[Bizgres-general] Another use case

Mark Kirkwood mkirkwood at greenplum.com
Fri Aug 11 00:30:43 UTC 2006


Jim C. Nasby wrote:
> On Thu, Aug 10, 2006 at 12:00:24PM +1200, Mark Kirkwood wrote:
>   
>>     
>> No, not for Postgres or Bizgres anyway - see my previous mail about 
>> RowExclusive locks.  Other sessions can happily carry on updating 
>> 'big_hairy_table' :-).  I think what is happening is that a RowExclusive 
>> lock is created at parse time (or thereabouts), but no tuple locks are 
>> taken till the executor is run to identify said tuples.
>>     
>
> DOH! I should have said DDL in there, not DML. Not quite as big a deal,
> but still something that needs to be considered. Maybe there needs to be
> a way to force statements that are sitting in-queue to drop their table
> locks and then re-aquire them (and deal with the consequences).
>   


Currently I'm only considering SELECT, INSERT, UPDATE, DELETE, DECLARE 
for locking, as I didn't want to mess with DDL.

However, I'm looking at your suggestion, as it may be generally good to 
be able to unlock all target relations in the query(s) before waiting on 
a resource lock.
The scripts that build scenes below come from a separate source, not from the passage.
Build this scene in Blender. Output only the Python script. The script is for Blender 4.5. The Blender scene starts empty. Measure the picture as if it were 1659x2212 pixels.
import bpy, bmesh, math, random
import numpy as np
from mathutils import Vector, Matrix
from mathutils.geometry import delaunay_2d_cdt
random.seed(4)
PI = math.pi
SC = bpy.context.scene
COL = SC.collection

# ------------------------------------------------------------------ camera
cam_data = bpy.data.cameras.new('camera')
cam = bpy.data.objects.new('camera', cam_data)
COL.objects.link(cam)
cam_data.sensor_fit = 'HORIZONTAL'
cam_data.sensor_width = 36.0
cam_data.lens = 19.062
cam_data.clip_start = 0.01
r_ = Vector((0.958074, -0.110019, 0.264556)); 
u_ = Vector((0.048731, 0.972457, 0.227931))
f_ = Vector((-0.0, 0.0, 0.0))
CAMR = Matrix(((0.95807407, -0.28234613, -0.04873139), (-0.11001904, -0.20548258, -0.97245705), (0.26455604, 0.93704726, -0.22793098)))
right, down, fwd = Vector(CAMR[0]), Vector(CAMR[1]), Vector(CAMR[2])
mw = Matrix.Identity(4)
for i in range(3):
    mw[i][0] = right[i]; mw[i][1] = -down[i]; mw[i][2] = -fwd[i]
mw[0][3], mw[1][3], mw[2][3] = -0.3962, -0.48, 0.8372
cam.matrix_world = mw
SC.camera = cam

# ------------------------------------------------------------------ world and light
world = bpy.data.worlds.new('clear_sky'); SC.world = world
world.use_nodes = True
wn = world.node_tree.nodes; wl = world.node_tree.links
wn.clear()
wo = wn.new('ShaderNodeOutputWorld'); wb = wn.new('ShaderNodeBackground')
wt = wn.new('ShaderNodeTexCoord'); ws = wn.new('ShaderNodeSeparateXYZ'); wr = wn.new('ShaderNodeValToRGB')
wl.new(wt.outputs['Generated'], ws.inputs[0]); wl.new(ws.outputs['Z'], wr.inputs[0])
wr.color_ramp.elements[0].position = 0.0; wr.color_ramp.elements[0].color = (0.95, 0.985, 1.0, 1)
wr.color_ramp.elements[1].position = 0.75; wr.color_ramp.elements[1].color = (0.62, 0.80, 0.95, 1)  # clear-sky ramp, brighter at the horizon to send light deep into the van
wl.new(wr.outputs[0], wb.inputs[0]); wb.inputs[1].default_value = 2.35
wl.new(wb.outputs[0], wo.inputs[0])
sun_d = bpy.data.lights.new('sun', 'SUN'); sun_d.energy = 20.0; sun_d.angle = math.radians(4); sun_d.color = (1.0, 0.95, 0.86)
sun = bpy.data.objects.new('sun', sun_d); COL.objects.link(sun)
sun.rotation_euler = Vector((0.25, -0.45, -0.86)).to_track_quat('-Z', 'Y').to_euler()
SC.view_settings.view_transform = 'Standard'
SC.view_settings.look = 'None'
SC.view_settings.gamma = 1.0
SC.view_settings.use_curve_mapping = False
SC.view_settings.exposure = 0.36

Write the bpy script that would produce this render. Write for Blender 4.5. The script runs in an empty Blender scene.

It is pretty easy to find out what the target relations 
are for a query (examine range table entry for the query's listed target 
relation index), but determining what sort of lock is on the relation is 
not so obvious (could scan the lock hash, but may find several locks of 
different modes), I may have to punt for RowExclusive unless we are MPP!